The greatest favour ever done to this Diocese was when it was dis-established and dis-endowed without notice by the Governor of Jamaica, Sir John Peter Grant, January 1, 1870. And while we must always be gracious and respectful to lawful authority, we must always jealously guard our freedom and integrity. Not only that, we must be prepared to be the voice of the voiceless and the public face of those who are invisible.

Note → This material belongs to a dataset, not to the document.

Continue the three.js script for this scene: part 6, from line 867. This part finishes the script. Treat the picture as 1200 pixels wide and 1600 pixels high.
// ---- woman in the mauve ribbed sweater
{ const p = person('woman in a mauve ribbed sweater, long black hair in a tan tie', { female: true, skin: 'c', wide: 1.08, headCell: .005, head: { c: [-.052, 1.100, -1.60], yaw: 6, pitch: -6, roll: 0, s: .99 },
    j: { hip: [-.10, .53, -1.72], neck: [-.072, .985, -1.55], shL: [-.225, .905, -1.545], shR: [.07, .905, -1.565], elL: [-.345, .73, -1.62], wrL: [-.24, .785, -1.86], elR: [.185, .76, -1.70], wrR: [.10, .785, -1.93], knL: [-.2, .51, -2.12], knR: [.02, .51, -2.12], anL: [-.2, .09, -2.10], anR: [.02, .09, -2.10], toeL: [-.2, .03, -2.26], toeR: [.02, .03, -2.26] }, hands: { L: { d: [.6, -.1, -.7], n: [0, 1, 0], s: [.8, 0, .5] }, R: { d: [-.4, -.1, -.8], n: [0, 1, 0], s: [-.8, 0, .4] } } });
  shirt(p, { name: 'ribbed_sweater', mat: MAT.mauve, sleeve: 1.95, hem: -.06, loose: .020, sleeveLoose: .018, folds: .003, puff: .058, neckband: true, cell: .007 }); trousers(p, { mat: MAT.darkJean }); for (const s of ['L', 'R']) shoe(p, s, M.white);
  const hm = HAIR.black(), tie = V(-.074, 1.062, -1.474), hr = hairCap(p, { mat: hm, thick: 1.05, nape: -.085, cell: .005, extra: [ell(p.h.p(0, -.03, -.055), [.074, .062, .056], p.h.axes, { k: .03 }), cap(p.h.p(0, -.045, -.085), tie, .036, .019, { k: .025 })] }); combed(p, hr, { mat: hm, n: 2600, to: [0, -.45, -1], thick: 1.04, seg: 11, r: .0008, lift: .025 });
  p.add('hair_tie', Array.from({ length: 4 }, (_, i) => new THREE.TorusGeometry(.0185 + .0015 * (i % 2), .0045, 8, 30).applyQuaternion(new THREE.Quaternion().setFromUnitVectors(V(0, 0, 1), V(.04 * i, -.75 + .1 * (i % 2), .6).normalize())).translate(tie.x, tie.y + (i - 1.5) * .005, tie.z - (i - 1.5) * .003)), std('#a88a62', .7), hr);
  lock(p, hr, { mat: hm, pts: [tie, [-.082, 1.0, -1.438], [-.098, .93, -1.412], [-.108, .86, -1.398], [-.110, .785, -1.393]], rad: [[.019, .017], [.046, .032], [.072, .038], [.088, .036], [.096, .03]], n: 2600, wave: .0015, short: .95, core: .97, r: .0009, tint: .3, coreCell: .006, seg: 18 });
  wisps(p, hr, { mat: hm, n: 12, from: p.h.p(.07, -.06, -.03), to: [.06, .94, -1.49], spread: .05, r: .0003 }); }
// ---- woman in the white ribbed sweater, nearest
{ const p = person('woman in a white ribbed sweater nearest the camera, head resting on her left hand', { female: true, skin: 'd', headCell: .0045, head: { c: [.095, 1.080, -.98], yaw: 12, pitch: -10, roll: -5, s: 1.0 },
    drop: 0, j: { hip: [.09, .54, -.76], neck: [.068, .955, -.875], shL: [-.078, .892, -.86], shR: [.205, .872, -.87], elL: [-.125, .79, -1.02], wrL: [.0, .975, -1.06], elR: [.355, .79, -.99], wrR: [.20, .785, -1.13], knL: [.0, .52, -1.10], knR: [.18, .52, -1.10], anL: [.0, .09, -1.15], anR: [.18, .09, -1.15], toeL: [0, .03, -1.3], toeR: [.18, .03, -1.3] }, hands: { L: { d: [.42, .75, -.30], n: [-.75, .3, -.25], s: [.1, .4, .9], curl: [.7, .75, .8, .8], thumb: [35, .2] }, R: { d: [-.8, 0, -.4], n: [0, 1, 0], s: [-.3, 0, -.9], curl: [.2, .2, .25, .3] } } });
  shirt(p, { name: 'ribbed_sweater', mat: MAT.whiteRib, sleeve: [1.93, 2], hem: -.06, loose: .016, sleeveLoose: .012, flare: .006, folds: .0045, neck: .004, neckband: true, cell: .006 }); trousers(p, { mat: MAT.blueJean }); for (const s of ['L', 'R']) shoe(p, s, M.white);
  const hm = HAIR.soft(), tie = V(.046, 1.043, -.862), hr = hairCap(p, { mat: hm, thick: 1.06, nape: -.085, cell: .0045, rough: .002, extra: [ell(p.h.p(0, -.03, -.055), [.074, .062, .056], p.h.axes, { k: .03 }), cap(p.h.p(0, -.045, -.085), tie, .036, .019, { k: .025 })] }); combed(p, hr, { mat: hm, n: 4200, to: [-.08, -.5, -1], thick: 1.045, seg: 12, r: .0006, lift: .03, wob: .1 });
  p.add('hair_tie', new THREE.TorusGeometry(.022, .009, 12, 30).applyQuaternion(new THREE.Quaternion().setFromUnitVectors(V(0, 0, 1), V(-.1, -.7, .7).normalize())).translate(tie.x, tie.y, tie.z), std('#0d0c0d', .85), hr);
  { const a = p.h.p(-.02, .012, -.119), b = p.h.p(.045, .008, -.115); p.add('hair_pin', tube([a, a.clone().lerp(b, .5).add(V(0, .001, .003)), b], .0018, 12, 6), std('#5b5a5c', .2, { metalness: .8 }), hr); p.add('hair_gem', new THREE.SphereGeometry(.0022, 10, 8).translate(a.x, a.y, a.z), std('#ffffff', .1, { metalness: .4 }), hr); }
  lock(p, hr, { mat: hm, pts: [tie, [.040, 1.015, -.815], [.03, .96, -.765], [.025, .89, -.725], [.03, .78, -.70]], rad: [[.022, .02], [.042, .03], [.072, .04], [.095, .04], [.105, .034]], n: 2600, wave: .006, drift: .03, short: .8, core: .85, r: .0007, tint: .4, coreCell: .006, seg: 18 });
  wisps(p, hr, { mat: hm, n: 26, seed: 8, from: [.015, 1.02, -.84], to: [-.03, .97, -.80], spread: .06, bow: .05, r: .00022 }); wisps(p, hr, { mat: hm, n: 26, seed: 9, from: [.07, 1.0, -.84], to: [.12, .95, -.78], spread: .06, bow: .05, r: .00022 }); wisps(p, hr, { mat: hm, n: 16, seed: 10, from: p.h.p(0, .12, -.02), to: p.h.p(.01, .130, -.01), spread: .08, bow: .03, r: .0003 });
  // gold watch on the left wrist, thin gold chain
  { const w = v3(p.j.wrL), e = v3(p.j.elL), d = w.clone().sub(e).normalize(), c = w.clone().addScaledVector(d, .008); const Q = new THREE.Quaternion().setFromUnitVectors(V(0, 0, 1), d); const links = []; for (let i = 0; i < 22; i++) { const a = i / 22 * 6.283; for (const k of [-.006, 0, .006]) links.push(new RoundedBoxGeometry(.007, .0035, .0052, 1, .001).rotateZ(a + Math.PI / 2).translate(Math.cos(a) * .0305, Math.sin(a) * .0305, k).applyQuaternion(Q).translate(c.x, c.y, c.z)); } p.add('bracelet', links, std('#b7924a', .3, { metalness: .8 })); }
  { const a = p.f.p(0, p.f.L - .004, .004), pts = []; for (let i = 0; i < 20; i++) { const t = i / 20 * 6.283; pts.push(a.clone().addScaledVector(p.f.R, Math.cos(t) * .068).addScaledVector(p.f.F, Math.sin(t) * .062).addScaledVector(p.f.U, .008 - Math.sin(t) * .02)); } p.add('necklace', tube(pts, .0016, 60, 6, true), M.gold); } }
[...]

Secondly, what the Church has been doing may be described as being the bearer of culture and a civilizing influence. This would have been a wonderful vocation if we were talking about native culture and civilization. Unfortunately, the great missionary movements of the colonial era assumed that the only real civilization was that of Western Europe and the more recent evangelist posit the United States as the pattern for all to follow. The question that arises is this: Was it the intention to convert people to Christ or to convert them into imitation of Englishmen and more recently Americans? Obviously, the racist and alienating implications of the policy is one reason why Christianity so often appears to be an artificial and foreign imposition instead of the natural expression of the people’s spirituality. Furthermore, over the centuries the Churches missed the opportunity to enrich their liturgy and life with the tremendous cultural heritage, which is God’s gift to our people. Let me hope that recent efforts, to use Caribbean rhythms in Church music, are not too little, too late and that it is not just another manipulative ploy. Also, that other aspects of our culture such as the people’s deep sense of justice and right will prevail in the renewal of the Churches.